## STATED PROBLEM
Look below and pull out each line with the word "writing".

-------- SOURCE EXCERPT

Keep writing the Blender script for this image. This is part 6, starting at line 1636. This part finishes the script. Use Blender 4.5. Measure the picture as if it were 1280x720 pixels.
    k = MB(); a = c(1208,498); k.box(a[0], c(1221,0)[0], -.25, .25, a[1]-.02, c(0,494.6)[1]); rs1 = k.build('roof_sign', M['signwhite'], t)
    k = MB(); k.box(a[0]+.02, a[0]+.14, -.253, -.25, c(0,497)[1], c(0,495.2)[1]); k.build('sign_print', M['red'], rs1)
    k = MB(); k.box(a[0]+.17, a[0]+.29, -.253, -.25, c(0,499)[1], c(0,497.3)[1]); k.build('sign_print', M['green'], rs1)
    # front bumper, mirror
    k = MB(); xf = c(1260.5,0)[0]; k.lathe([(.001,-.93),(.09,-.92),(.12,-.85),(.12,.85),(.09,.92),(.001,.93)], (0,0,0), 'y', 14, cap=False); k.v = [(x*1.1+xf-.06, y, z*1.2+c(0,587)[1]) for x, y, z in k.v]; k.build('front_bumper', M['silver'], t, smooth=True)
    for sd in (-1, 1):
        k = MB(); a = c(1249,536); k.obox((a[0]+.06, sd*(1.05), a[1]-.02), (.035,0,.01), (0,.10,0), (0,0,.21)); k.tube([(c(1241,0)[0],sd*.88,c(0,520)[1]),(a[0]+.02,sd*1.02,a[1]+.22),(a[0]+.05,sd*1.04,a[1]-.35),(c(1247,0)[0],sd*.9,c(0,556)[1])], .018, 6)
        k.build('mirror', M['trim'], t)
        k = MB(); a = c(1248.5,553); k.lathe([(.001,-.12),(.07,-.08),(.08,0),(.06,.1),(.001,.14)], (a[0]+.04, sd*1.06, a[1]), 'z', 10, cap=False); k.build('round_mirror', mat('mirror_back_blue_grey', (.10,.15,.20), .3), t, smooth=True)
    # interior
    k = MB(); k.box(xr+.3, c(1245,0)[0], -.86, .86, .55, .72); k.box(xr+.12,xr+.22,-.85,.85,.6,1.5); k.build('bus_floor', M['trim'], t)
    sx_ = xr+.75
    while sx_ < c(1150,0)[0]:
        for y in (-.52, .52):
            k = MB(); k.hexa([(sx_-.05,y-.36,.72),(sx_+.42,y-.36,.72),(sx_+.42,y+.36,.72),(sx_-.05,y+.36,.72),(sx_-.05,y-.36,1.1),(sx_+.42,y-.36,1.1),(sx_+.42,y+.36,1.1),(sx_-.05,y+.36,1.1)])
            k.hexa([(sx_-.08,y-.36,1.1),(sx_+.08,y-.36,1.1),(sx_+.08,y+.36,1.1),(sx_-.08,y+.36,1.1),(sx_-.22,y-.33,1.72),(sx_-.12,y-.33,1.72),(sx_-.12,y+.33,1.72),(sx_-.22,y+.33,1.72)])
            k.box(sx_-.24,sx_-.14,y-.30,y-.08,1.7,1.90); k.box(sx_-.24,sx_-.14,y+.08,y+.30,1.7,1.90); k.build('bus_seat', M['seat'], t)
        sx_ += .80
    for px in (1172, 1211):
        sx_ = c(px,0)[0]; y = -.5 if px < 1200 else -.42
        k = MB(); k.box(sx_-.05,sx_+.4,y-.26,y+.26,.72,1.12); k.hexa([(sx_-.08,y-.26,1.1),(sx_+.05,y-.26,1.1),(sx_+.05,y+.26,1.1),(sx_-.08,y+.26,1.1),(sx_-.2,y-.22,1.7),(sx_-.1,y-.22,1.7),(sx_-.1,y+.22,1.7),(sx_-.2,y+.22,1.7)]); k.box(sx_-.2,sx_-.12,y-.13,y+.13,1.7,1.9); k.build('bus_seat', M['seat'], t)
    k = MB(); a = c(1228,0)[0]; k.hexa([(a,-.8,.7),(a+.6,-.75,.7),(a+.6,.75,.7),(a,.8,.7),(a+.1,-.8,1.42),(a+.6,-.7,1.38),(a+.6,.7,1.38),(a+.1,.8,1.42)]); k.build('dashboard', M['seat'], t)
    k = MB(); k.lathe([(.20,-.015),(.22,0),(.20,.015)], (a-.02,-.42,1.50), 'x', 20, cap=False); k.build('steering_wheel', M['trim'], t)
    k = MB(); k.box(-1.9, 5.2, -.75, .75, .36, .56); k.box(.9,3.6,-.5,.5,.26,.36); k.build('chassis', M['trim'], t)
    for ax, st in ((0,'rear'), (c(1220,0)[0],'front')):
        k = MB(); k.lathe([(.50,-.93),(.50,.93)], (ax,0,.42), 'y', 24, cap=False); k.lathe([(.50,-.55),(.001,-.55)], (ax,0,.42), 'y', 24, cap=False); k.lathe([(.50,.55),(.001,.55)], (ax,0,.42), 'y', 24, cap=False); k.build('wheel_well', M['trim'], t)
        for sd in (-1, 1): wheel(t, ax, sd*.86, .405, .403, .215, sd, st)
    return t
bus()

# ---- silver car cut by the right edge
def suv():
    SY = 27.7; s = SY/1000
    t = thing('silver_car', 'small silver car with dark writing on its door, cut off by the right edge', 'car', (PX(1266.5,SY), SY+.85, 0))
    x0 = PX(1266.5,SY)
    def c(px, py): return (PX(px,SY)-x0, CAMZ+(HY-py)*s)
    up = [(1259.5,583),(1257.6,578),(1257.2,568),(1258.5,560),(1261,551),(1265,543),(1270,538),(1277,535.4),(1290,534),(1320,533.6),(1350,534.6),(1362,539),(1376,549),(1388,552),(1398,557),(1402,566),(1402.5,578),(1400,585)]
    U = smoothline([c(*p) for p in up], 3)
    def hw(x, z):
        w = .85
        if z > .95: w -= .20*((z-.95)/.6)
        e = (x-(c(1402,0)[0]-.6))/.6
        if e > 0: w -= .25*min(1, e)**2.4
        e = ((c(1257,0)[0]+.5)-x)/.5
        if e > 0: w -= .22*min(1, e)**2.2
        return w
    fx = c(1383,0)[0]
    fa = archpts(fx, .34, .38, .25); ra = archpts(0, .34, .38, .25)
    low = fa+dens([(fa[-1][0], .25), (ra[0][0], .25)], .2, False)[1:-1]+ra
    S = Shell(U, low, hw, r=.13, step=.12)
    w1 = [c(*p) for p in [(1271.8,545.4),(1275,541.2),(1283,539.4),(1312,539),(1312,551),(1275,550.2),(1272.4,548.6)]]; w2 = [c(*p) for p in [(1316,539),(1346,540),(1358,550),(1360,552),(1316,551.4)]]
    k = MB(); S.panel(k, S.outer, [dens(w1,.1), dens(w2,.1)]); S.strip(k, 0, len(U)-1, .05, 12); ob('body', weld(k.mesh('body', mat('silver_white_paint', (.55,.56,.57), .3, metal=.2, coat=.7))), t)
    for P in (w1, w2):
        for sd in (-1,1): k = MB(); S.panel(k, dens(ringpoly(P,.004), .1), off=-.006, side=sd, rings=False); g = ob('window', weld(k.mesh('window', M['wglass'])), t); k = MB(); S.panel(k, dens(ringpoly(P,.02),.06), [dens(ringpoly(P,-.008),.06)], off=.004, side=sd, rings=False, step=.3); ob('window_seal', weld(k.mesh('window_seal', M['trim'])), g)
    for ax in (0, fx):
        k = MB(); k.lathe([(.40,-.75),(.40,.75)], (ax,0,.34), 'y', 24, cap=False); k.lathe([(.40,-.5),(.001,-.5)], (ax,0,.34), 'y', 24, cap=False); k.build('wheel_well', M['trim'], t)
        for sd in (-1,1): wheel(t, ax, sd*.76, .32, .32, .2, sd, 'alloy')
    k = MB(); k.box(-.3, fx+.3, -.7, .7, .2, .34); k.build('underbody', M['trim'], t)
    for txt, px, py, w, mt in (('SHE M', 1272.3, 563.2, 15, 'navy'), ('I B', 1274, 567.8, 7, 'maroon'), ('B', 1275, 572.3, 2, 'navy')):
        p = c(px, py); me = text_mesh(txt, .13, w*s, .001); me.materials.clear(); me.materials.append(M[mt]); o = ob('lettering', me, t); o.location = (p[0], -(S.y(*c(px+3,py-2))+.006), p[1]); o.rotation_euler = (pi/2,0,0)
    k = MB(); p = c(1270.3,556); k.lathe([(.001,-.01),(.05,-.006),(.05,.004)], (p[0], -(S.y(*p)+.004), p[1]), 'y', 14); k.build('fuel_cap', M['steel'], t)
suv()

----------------

## REPLY TO THE EXERCISE
Keep writing the Blender script for this image. This is part 6, starting at line 1636. This part finishes the script. Use Blender 4.5. Measure the picture as if it were 1280x720 pixels.
    t = thing('silver_car', 'small silver car with dark writing on its door, cut off by the right edge', 'car', (PX(1266.5,SY), SY+.85, 0))